Numa entrevista recente, Geordie Greep, um dos membros da banda londrina black midi, faz um comentário a propósito da reacção ao primeiro álbum da banda, Schlagenheim, lançado em 2019, e deixa uma antecipação relativamente ao segundo, Cavalcade, lançado oficialmente a 28 de Maio de 2021. Greep revela na entrevista que, passado algum tempo, todos os membros da banda se aborreceram com o primeiro álbum. «So it was like: this time let’s make something that is actually good», nas palavras de Greep. Para aqueles de nós que, passados mais de dois anos, ainda não se tinham aborrecido com o álbum de estreia da banda, as palavras de Greep deixavam alguma curiosidade e expectativa. Se, por um lado, se imagina que os black midi sejam musicalmente capazes de fazer quase tudo o que lhes apetecer, por outro, surge uma pergunta, com potencial para se tornar frequente e que sugere a própria imprevisibilidade do percurso da banda: o que é que eles vão fazer a seguir? A resposta à pergunta tem, por agora, a forma de Cavalcade.
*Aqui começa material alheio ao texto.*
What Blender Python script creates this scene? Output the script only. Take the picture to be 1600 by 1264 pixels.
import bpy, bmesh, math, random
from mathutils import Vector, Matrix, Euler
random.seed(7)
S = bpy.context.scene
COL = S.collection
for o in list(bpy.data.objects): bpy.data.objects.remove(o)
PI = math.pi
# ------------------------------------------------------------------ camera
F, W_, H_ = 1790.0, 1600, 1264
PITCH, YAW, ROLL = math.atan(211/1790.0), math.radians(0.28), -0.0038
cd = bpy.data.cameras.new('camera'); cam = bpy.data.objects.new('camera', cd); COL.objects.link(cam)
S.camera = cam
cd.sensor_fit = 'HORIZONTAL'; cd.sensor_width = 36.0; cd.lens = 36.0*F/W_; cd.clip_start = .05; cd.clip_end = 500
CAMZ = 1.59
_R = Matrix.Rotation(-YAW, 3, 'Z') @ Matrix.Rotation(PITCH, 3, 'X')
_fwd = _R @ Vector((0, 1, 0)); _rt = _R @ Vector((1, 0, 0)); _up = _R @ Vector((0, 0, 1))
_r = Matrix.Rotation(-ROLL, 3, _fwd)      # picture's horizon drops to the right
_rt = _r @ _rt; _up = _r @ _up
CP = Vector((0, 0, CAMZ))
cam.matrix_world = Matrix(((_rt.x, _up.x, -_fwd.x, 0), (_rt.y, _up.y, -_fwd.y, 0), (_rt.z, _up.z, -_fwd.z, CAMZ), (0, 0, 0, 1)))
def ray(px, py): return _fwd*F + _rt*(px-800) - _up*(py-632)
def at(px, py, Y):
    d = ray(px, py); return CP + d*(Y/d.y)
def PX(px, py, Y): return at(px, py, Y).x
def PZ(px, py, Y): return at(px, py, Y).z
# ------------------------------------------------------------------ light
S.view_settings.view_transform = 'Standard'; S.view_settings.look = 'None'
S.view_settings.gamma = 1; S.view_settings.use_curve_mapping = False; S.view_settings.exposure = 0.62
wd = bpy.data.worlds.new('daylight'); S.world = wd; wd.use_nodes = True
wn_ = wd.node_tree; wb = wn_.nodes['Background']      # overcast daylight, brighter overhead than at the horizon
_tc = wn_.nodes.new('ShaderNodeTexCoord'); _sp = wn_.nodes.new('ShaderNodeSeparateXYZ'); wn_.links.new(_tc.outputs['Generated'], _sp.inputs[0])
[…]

A dificuldade em catalogar a música dos black midi pode ser-nos sugerida pela própria multiplicidade de termos a que críticos (e não-críticos) recorrem para a descrever: math rock, noise rock, rock experimental ou rock progressivo são alguns dos candidatos mais populares. Geordie Greep (voz e guitarra), Morgan Simpson (bateria), Cameron Picton (voz e baixo) e Matt Kelvin (voz e guitarra) conheceram-se e começaram a tocar juntos na The BRIT School, uma escola de artes gratuita nos arredores de Londres. Em 2017, estrearam-se em palco no The Windmill, em Brixton, primeiro palco de muitas bandas boas da capital inglesa. No final de 2018, uma performance no festival Iceland Airwaves, em Reiquiavique, gravada e partilhada pela famosa estação de rádio de Seattle KEXP, aumentou significativamente a popularidade da banda, que lançou, finalmente, em 2019, o seu primeiro álbum, Schlagenheim, editado, tal como Cavalcade, pela Rough Trade Records. Se Schlagenheim surgiu daquele que começou por ser o que se poderia chamar o ponto de partida da banda — a improvisação —, Cavalcade surge não apenas de um maior trabalho de estúdio, em termos de complexidade composicional, de instrumentos utilizados ou de texturas, por exemplo, mas também de uma certa viragem da improvisação para uma construção e escrita de canções mais tradicional, embora muito diversificada.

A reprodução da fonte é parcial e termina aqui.